Kotak itu berisi saran serta masukan dari warga tentang 11 pasangan calon gubernur-wakil gubernur Provinsi Aceh periode 2006-2011.

Setengah jam kemudian Zainal Abidin, ketua kelompok kerja Pencalonan, datang. Dia terlihat berbincang dengan seorang staf sekretariat, lalu naik ke lantai dua melalui tangga di belakang meja satpam. Setelah itu anggota KIP lainnya mulai berdatangan dan menuju kantor mereka di lantai dua.

Tak berapa lama mereka sudah berduyun-duyun ke lantai satu, memasuki sebuah ruangan yang di daun pintunya tertera tulisan “DILARANG MASUK”.

Di ruang itulah empat anggota KIP dibantu sejumlah staf sekretariat menyeleksi fotokopi kartu tanda penduduk (KTP) para pendukung lima pasangan bakal calon gubernur-wakil gubernur Aceh. Fotokopi KTP itu syarat wajib bagi pemilih calon yang maju melalui jalur perseorangan atau independen. Pendukung enam pasangan calon dari partai politik atau gabungan partai politik yang minimal punya 15 persen kursi di dewan provinsi tak perlu menyetor fotokopi KTP mereka.

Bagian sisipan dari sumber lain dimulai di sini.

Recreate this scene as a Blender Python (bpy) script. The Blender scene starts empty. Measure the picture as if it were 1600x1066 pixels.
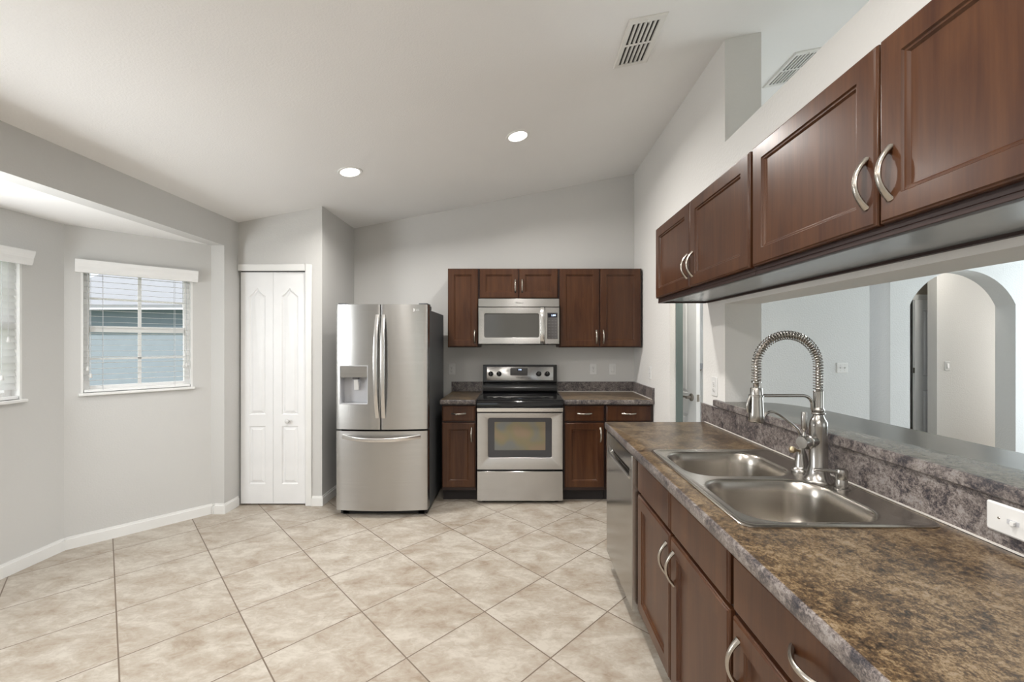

Pemilihan kepala daerah atau Pilkada di Aceh benar-benar berbeda dengan Pilkada di seluruh Indonesia dengan adanya pasangan calon yang maju melalui jalur independen. Dengan sistem ini, siapa pun berhak mencalonkan diri menjadi gubenur dan wakil gubernur, bupati dan wakil bupati, atau walikota dan wakil walikota. Syaratnya, mereka harus memperoleh minimal tiga persen pendukung dari jumlah peduduk. Untuk bisa maju sebagai calon gubernur dan wakil gubernur, misalnya, pasangan tersebut harus menerima fotokopi KTP pendukung sebanyak 120.948 lembar.

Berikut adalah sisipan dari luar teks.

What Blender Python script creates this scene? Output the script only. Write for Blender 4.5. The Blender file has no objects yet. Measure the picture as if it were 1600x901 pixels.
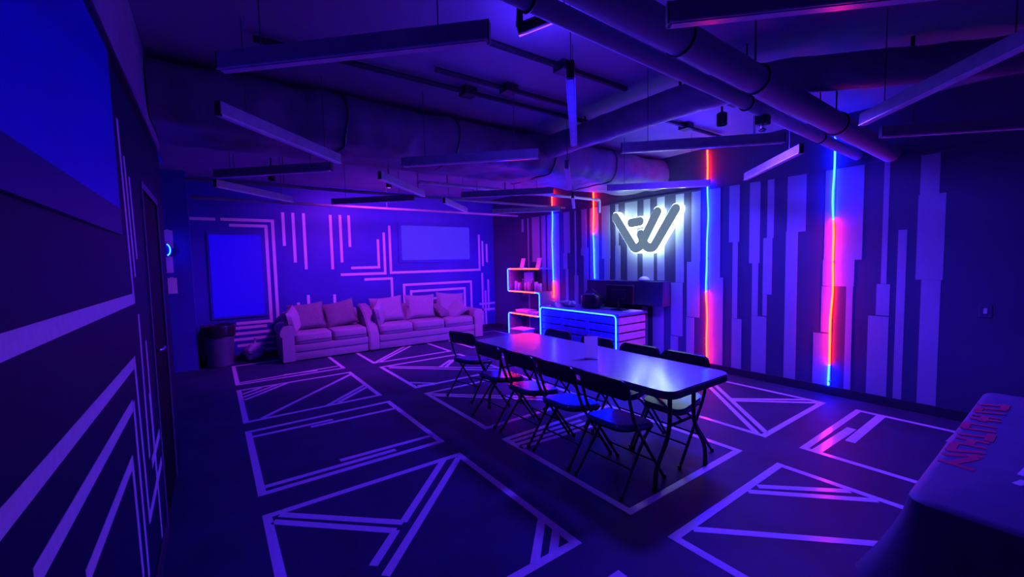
import bpy, bmesh, math, random
from mathutils import Vector, Matrix, noise
random.seed(7)
scene = bpy.context.scene
col = scene.collection

# ------------------------------------------------------------------ camera
YAW, PIT, ROL = (math.radians(v) for v in (35.664, 3.6418, -1.2861))
fw = Vector((math.sin(YAW)*math.cos(PIT), math.cos(YAW)*math.cos(PIT), -math.sin(PIT)))
rt = Vector((math.cos(YAW), -math.sin(YAW), 0.0))
up = rt.cross(fw)
r2 = rt*math.cos(ROL) + up*math.sin(ROL)
u2 = r2.cross(fw)
cam_data = bpy.data.cameras.new('camera')
cam_data.sensor_width = 36.0
cam_data.lens = 651.566/1600*36.0
cam_data.clip_start = 0.02
cam = bpy.data.objects.new('camera', cam_data)
col.objects.link(cam)
m = Matrix((r2, u2, -fw)).transposed().to_4x4()
m.translation = (0.0, 0.0, 1.6)
cam.matrix_world = m
scene.camera = cam

# ------------------------------------------------------------------ world, exposure, added fill lamps
world = bpy.data.worlds.new('world'); scene.world = world
world.use_nodes = True
world.node_tree.nodes['Background'].inputs[0].default_value = (0.0, 0.0, 0.0, 1)
world.node_tree.nodes['Background'].inputs[1].default_value = 0.0
vs = scene.view_settings
vs.view_transform = 'Standard'; vs.look = 'None'; vs.gamma = 1.0; vs.use_curve_mapping = False
vs.exposure = 0.0

VIOLET = (0.065, 0.020, 1.0)
MAGENTA = (0.50, 0.03, 1.0)
BLUE = (0.02, 0.004, 1.0)

def lamp(kind, loc, color, power, radius=0.08, target=None, angle=150, blend=1.0):
    d = bpy.data.lights.new('fill_lamp_light', kind)
    d.color = color; d.energy = power
    d.shadow_soft_size = radius
    o = bpy.data.objects.new('fill_lamp_light', d); col.objects.link(o)
    o.location = loc
    if kind == 'SPOT':
        d.spot_size = math.radians(angle); d.spot_blend = blend
    if target is not None:
        o.rotation_euler = (Vector(target)-Vector(loc)).to_track_quat('-Z', 'Y').to_euler()
    return o
# added coloured fill lamps, each under the ceiling (their made-up housings are built with the ceiling gear)
FILL_LAMPS = [
    ((3.90, 2.05, 2.80), VIOLET, 470, 172, (3.90, 2.05, 0)),
    ((2.35, 6.55, 2.80), MAGENTA, 300, 140, (2.6, 8.3, 0.9)),
    ((4.45, 6.35, 2.80), MAGENTA, 60, 140, (4.5, 8.2, 0.8)),
    ((0.75, 6.75, 2.80), BLUE, 24, 160, (0.75, 6.75, 0)),
]
for p, c_, e_, a_, t_ in FILL_LAMPS:
    lamp('SPOT', p, c_, e_, 0.16, t_, a_, 0.6)
# violet point lights without a fixture, added to brighten the ceiling
lamp('POINT', (1.72, 1.98, 2.74), VIOLET, 20, 0.05)
lamp('POINT', (4.45, 2.75, 2.72), VIOLET, 16, 0.05)

# ------------------------------------------------------------------ materials
def mat(name, color, rough=0.6, metal=0.0, spec=0.5, var=0.12, scale=14.0, bump=0.0, bscale=120.0, coat=0.0):
    mt = bpy.data.materials.new(name); mt.use_nodes = True
    nt = mt.node_tree; b = nt.nodes['Principled BSDF']
    tc = nt.nodes.new('ShaderNodeTexCoord')
    nz = nt.nodes.new('ShaderNodeTexNoise'); nz.inputs['Scale'].default_value = scale; nz.inputs['Detail'].default_value = 4
    nt.links.new(tc.outputs['Object'], nz.inputs['Vector'])
    rp = nt.nodes.new('ShaderNodeValToRGB')
    lo = [max(0, c*(1-var)) for c in color[:3]]; hi = [min(1, c*(1+var)) for c in color[:3]]
    rp.color_ramp.elements[0].position = 0.3; rp.color_ramp.elements[1].position = 0.7
    rp.color_ramp.elements[0].color = (*lo, 1); rp.color_ramp.elements[1].color = (*hi, 1)
    nt.links.new(nz.outputs['Fac'], rp.inputs['Fac'])
    nt.links.new(rp.outputs['Color'], b.inputs['Base Color'])
    b.inputs['Roughness'].default_value = rough; b.inputs['Metallic'].default_value = metal
    b.inputs['Specular IOR Level'].default_value = spec
    b.inputs['Coat Weight'].default_value = coat
    if bump:
        n2 = nt.nodes.new('ShaderNodeTexNoise'); n2.inputs['Scale'].default_value = bscale; n2.inputs['Detail'].default_value = 5
        nt.links.new(tc.outputs['Object'], n2.inputs['Vector'])
        bp = nt.nodes.new('ShaderNodeBump'); bp.inputs['Strength'].default_value = bump; bp.inputs['Distance'].default_value = 0.01
        nt.links.new(n2.outputs['Fac'], bp.inputs['Height']); nt.links.new(bp.outputs['Normal'], b.inputs['Normal'])
    return mt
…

Ini bukan jumlah sedikit. Lagipula tidak berlaku otomatis. Selembar fotokopi KTP tidak serta merta bernilai satu suara. Menurut sejumlah anggota KIP provinsi, sebagian besar fotokopi KTP yang mereka terima belum memenuhi syarat.

Keabsahannya diragukan. Contoh kasus: tanda tangan pada daftar dukungan terlihat ditandatangani satu seorang. Daftar pendukung semacam ini akan langsung didiskualifikasi atau disingkirkan dari penghitungan. Tanda tangan beda, tapi hasil rekayasa pun bernasib sama.

Selembar fotokopi KTP untuk sepasang calon. Bila ditemukan fotokopi KTP yang sama untuk memberi dukungan pada calon pasangan berbeda, maka suara si pendukung tidak diperhitungkan.

Proses selanjutnya adalah anggota KIP akan melakukan verifikasi administrasi terhadap satu persen fotokopi KTP dukungan, lalu melaksanakan verifikasi faktual untuk 25 persen fotokopi KTP yang sudah melewati tahap sebelumnya.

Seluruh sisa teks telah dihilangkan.